__EXERCISE DIRECTIONS__. Every line below should be copied exactly; drop the pictures.

+++++

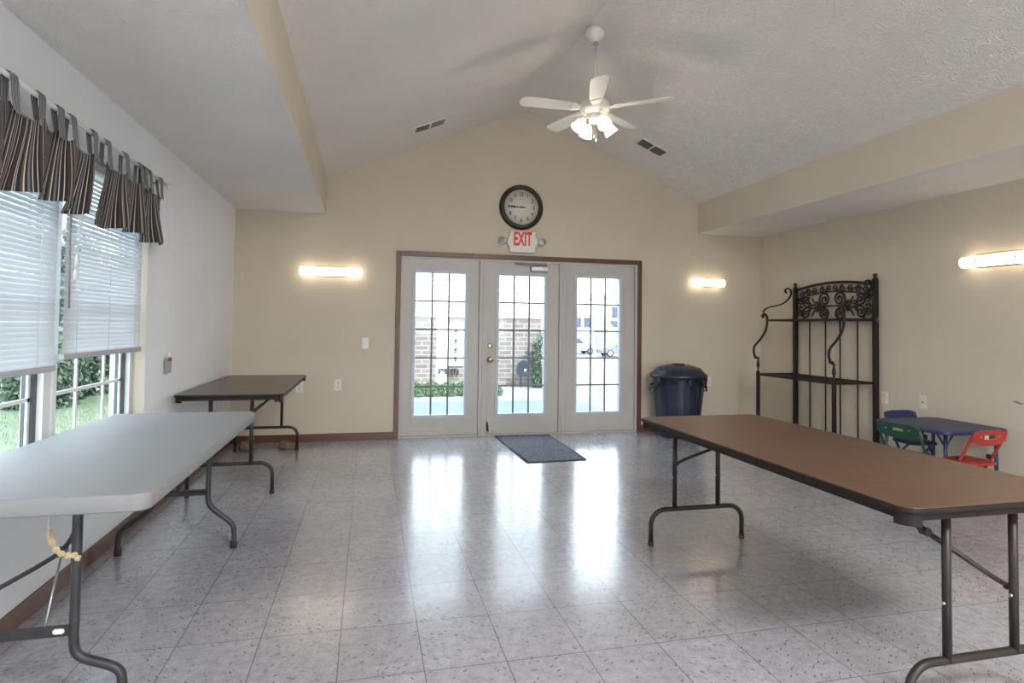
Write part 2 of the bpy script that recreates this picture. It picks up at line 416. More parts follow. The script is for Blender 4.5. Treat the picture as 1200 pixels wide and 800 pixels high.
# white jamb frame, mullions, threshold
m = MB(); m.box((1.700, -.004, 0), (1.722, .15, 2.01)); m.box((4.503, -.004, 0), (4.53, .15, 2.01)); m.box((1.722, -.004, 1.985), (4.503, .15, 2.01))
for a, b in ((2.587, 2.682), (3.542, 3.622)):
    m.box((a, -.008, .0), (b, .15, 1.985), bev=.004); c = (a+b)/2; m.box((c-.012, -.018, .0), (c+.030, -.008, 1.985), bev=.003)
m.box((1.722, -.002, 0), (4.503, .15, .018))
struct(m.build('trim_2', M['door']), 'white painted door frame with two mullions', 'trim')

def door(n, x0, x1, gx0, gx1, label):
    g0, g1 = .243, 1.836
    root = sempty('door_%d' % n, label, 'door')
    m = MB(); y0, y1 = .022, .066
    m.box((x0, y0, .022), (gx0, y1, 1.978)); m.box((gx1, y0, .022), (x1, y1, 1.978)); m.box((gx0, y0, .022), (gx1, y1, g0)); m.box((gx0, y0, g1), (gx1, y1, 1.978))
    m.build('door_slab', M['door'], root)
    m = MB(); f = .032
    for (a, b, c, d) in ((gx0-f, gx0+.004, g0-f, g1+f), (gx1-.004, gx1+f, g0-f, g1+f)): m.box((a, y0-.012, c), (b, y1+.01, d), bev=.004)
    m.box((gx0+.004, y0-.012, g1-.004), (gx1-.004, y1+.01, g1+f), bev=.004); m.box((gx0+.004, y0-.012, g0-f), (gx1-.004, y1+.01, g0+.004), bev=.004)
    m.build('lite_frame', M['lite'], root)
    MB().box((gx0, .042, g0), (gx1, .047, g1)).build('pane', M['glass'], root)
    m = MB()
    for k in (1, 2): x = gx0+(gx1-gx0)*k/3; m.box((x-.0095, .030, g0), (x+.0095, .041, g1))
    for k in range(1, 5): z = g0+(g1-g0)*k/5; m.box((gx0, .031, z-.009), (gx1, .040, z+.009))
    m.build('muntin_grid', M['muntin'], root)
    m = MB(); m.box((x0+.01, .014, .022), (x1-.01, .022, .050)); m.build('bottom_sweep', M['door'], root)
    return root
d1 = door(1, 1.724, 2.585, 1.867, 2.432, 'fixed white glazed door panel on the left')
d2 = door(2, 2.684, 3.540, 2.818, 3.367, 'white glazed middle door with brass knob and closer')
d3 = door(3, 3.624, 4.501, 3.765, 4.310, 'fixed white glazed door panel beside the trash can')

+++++

__CORRECT ANSWER__.
Write part 2 of the bpy script that recreates this picture. It picks up at line 416. More parts follow. The script is for Blender 4.5. Treat the picture as 1200 pixels wide and 800 pixels high.
# white jamb frame, mullions, threshold
m = MB(); m.box((1.700, -.004, 0), (1.722, .15, 2.01)); m.box((4.503, -.004, 0), (4.53, .15, 2.01)); m.box((1.722, -.004, 1.985), (4.503, .15, 2.01))
for a, b in ((2.587, 2.682), (3.542, 3.622)):
    m.box((a, -.008, .0), (b, .15, 1.985), bev=.004); c = (a+b)/2; m.box((c-.012, -.018, .0), (c+.030, -.008, 1.985), bev=.003)
m.box((1.722, -.002, 0), (4.503, .15, .018))
struct(m.build('trim_2', M['door']), 'white painted door frame with two mullions', 'trim')

def door(n, x0, x1, gx0, gx1, label):
    g0, g1 = .243, 1.836
    root = sempty('door_%d' % n, label, 'door')
    m = MB(); y0, y1 = .022, .066
    m.box((x0, y0, .022), (gx0, y1, 1.978)); m.box((gx1, y0, .022), (x1, y1, 1.978)); m.box((gx0, y0, .022), (gx1, y1, g0)); m.box((gx0, y0, g1), (gx1, y1, 1.978))
    m.build('door_slab', M['door'], root)
    m = MB(); f = .032
    for (a, b, c, d) in ((gx0-f, gx0+.004, g0-f, g1+f), (gx1-.004, gx1+f, g0-f, g1+f)): m.box((a, y0-.012, c), (b, y1+.01, d), bev=.004)
    m.box((gx0+.004, y0-.012, g1-.004), (gx1-.004, y1+.01, g1+f), bev=.004); m.box((gx0+.004, y0-.012, g0-f), (gx1-.004, y1+.01, g0+.004), bev=.004)
    m.build('lite_frame', M['lite'], root)
    MB().box((gx0, .042, g0), (gx1, .047, g1)).build('pane', M['glass'], root)
    m = MB()
    for k in (1, 2): x = gx0+(gx1-gx0)*k/3; m.box((x-.0095, .030, g0), (x+.0095, .041, g1))
    for k in range(1, 5): z = g0+(g1-g0)*k/5; m.box((gx0, .031, z-.009), (gx1, .040, z+.009))
    m.build('muntin_grid', M['muntin'], root)
    m = MB(); m.box((x0+.01, .014, .022), (x1-.01, .022, .050)); m.build('bottom_sweep', M['door'], root)
    return root
d1 = door(1, 1.724, 2.585, 1.867, 2.432, 'fixed white glazed door panel on the left')
d2 = door(2, 2.684, 3.540, 2.818, 3.367, 'white glazed middle door with brass knob and closer')
d3 = door(3, 3.624, 4.501, 3.765, 4.310, 'fixed white glazed door panel beside the trash can')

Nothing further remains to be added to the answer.